La contrada di San Bartolo
Non hanno tutti i torti poiché da secoli, fin dal tempo delle razzie dei pirati saraceni, la vera ricchezza dell'isola sta in alto, sui terrazzamenti artificiali che offrono protezione e dove il terreno vulcanico garantisce raccolti rigogliosi per le coltivazioni tradizionali: ulivo, vite e capperi. In alto, al giorno d'oggi salgono anche gli escursionisti attirati dalla particolarità delle lunghe e ripide scalinate in pietra e dal panorama sbalorditivo che si coglie in vetta verso il resto dell'arcipelago eoliano. Poi, al ritorno, meglio affrontare con prudenza la discesa in alcuni punti un po' esposti, presso i quali soltanto qualche sporadico fico d'india potrebbe offrire una spinosa protezione in caso di scivolata.

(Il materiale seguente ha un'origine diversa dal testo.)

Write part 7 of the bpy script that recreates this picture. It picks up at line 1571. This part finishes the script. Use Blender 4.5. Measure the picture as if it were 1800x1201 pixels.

Gli antichi greci la chiamavano Ericusa con derivazione dalla pianta dell'erica di cui era ricoperta, mentre il nome attuale ha radici arabe. È un cono vulcanico spento piantato in mezzo al mare, ma dalle sue pendici si possono ammirare, così distanti da confondersi con le nuvole, le nevi del monte Etna. Quant'è bella, remota ed insolita Alicudi: un pezzo di me stesso si è proprio fermato laggiù, e prima o poi dovrò tornarci per ritrovarlo.